--- START Supplied information ---

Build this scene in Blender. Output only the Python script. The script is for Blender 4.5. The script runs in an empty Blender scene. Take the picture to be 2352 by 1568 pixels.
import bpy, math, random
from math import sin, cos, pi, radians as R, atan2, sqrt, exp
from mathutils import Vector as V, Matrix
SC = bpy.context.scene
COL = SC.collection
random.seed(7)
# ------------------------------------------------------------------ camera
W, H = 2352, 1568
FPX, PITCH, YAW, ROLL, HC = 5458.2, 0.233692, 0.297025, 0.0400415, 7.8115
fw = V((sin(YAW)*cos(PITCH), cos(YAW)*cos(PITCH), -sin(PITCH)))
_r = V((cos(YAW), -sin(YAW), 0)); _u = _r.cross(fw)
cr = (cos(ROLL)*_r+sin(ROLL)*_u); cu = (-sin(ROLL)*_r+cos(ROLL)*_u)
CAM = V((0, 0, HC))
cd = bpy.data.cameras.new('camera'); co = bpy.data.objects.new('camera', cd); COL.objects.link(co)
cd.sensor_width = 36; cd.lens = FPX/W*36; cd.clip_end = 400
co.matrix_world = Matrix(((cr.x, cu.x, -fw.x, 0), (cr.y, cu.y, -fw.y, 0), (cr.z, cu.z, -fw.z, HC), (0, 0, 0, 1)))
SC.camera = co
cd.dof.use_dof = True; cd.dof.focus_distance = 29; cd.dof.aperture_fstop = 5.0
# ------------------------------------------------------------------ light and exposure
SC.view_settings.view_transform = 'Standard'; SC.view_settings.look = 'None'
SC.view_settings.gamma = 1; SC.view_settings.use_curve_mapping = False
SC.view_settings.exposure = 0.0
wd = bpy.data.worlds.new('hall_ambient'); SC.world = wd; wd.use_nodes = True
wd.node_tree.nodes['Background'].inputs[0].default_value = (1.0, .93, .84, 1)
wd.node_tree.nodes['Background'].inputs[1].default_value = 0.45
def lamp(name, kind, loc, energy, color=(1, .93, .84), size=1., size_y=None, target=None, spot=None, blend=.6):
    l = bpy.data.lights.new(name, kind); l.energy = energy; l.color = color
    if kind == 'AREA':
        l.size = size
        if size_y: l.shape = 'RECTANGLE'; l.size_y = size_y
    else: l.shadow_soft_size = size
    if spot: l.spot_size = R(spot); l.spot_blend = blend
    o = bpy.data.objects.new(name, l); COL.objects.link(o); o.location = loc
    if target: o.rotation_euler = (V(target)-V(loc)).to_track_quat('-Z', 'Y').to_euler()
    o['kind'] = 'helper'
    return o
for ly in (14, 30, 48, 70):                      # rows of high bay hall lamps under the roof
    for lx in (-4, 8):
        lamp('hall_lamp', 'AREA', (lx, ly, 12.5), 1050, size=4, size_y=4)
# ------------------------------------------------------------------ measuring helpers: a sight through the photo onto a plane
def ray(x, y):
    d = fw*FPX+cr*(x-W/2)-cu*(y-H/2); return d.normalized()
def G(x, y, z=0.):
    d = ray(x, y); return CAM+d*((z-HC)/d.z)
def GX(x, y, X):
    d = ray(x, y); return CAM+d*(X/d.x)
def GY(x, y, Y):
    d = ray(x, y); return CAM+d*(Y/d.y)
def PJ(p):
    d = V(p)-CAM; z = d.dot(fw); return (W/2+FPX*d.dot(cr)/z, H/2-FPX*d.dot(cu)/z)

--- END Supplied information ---

* Instructions for the task
Transcribe every line of the data, exactly as it stands.

* Full response
Build this scene in Blender. Output only the Python script. The script is for Blender 4.5. The script runs in an empty Blender scene. Take the picture to be 2352 by 1568 pixels.
import bpy, math, random
from math import sin, cos, pi, radians as R, atan2, sqrt, exp
from mathutils import Vector as V, Matrix
SC = bpy.context.scene
COL = SC.collection
random.seed(7)
# ------------------------------------------------------------------ camera
W, H = 2352, 1568
FPX, PITCH, YAW, ROLL, HC = 5458.2, 0.233692, 0.297025, 0.0400415, 7.8115
fw = V((sin(YAW)*cos(PITCH), cos(YAW)*cos(PITCH), -sin(PITCH)))
_r = V((cos(YAW), -sin(YAW), 0)); _u = _r.cross(fw)
cr = (cos(ROLL)*_r+sin(ROLL)*_u); cu = (-sin(ROLL)*_r+cos(ROLL)*_u)
CAM = V((0, 0, HC))
cd = bpy.data.cameras.new('camera'); co = bpy.data.objects.new('camera', cd); COL.objects.link(co)
cd.sensor_width = 36; cd.lens = FPX/W*36; cd.clip_end = 400
co.matrix_world = Matrix(((cr.x, cu.x, -fw.x, 0), (cr.y, cu.y, -fw.y, 0), (cr.z, cu.z, -fw.z, HC), (0, 0, 0, 1)))
SC.camera = co
cd.dof.use_dof = True; cd.dof.focus_distance = 29; cd.dof.aperture_fstop = 5.0
# ------------------------------------------------------------------ light and exposure
SC.view_settings.view_transform = 'Standard'; SC.view_settings.look = 'None'
SC.view_settings.gamma = 1; SC.view_settings.use_curve_mapping = False
SC.view_settings.exposure = 0.0
wd = bpy.data.worlds.new('hall_ambient'); SC.world = wd; wd.use_nodes = True
wd.node_tree.nodes['Background'].inputs[0].default_value = (1.0, .93, .84, 1)
wd.node_tree.nodes['Background'].inputs[1].default_value = 0.45
def lamp(name, kind, loc, energy, color=(1, .93, .84), size=1., size_y=None, target=None, spot=None, blend=.6):
    l = bpy.data.lights.new(name, kind); l.energy = energy; l.color = color
    if kind == 'AREA':
        l.size = size
        if size_y: l.shape = 'RECTANGLE'; l.size_y = size_y
    else: l.shadow_soft_size = size
    if spot: l.spot_size = R(spot); l.spot_blend = blend
    o = bpy.data.objects.new(name, l); COL.objects.link(o); o.location = loc
    if target: o.rotation_euler = (V(target)-V(loc)).to_track_quat('-Z', 'Y').to_euler()
    o['kind'] = 'helper'
    return o
for ly in (14, 30, 48, 70):                      # rows of high bay hall lamps under the roof
    for lx in (-4, 8):
        lamp('hall_lamp', 'AREA', (lx, ly, 12.5), 1050, size=4, size_y=4)
# ------------------------------------------------------------------ measuring helpers: a sight through the photo onto a plane
def ray(x, y):
    d = fw*FPX+cr*(x-W/2)-cu*(y-H/2); return d.normalized()
def G(x, y, z=0.):
    d = ray(x, y); return CAM+d*((z-HC)/d.z)
def GX(x, y, X):
    d = ray(x, y); return CAM+d*(X/d.x)
def GY(x, y, Y):
    d = ray(x, y); return CAM+d*(Y/d.y)
def PJ(p):
    d = V(p)-CAM; z = d.dot(fw); return (W/2+FPX*d.dot(cr)/z, H/2-FPX*d.dot(cu)/z)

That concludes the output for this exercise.